═══ Supplied information ═══
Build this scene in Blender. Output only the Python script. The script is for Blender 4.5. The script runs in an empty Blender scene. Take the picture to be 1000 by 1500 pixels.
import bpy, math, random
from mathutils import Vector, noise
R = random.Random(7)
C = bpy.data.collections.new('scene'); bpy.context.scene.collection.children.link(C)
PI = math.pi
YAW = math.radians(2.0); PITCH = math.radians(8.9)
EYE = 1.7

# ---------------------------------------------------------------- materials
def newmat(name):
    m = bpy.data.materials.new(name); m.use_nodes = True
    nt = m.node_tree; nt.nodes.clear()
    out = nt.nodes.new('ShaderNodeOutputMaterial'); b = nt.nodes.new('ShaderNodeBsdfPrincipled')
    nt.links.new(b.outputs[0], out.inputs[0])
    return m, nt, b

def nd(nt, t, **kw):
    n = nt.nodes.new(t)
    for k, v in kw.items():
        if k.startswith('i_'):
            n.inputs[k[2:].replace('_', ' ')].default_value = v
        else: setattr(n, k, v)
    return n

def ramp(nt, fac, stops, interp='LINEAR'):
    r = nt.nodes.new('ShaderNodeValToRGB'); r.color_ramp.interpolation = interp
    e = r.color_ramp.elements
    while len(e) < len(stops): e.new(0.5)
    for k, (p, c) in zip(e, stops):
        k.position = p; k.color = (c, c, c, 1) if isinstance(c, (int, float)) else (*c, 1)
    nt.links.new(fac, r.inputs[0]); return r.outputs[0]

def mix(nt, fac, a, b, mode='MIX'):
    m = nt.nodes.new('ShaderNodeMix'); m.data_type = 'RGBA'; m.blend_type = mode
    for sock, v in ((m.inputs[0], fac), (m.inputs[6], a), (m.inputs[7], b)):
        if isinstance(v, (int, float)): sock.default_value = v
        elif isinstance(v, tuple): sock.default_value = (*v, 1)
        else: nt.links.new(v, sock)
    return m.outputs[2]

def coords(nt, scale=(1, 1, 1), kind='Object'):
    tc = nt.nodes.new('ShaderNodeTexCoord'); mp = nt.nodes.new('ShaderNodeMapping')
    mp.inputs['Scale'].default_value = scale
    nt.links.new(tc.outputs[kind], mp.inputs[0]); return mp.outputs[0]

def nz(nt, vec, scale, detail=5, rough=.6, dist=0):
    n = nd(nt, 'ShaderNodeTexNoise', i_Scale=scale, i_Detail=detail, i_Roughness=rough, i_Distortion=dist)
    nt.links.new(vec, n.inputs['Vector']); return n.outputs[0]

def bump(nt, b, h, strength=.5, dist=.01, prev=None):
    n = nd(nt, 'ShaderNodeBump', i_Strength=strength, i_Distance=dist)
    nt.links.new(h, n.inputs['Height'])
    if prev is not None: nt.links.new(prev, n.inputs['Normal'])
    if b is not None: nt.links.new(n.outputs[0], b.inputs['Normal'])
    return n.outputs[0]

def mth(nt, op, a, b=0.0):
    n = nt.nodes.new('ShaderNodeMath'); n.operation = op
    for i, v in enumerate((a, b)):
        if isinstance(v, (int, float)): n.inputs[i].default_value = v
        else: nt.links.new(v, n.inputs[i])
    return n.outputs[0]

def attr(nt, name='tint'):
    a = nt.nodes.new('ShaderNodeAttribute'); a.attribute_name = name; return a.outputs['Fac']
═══
From the first line of the data above to the line holding "nt.links.new(tc.outputs[kind], mp.inputs[0]); return", reproduce each line exactly; emit no other lines.

Response for this exercise:
Build this scene in Blender. Output only the Python script. The script is for Blender 4.5. The script runs in an empty Blender scene. Take the picture to be 1000 by 1500 pixels.
import bpy, math, random
from mathutils import Vector, noise
R = random.Random(7)
C = bpy.data.collections.new('scene'); bpy.context.scene.collection.children.link(C)
PI = math.pi
YAW = math.radians(2.0); PITCH = math.radians(8.9)
EYE = 1.7

# ---------------------------------------------------------------- materials
def newmat(name):
    m = bpy.data.materials.new(name); m.use_nodes = True
    nt = m.node_tree; nt.nodes.clear()
    out = nt.nodes.new('ShaderNodeOutputMaterial'); b = nt.nodes.new('ShaderNodeBsdfPrincipled')
    nt.links.new(b.outputs[0], out.inputs[0])
    return m, nt, b

def nd(nt, t, **kw):
    n = nt.nodes.new(t)
    for k, v in kw.items():
        if k.startswith('i_'):
            n.inputs[k[2:].replace('_', ' ')].default_value = v
        else: setattr(n, k, v)
    return n

def ramp(nt, fac, stops, interp='LINEAR'):
    r = nt.nodes.new('ShaderNodeValToRGB'); r.color_ramp.interpolation = interp
    e = r.color_ramp.elements
    while len(e) < len(stops): e.new(0.5)
    for k, (p, c) in zip(e, stops):
        k.position = p; k.color = (c, c, c, 1) if isinstance(c, (int, float)) else (*c, 1)
    nt.links.new(fac, r.inputs[0]); return r.outputs[0]

def mix(nt, fac, a, b, mode='MIX'):
    m = nt.nodes.new('ShaderNodeMix'); m.data_type = 'RGBA'; m.blend_type = mode
    for sock, v in ((m.inputs[0], fac), (m.inputs[6], a), (m.inputs[7], b)):
        if isinstance(v, (int, float)): sock.default_value = v
        elif isinstance(v, tuple): sock.default_value = (*v, 1)
        else: nt.links.new(v, sock)
    return m.outputs[2]

def coords(nt, scale=(1, 1, 1), kind='Object'):
    tc = nt.nodes.new('ShaderNodeTexCoord'); mp = nt.nodes.new('ShaderNodeMapping')
    mp.inputs['Scale'].default_value = scale
    nt.links.new(tc.outputs[kind], mp.inputs[0]); return mp.outputs[0]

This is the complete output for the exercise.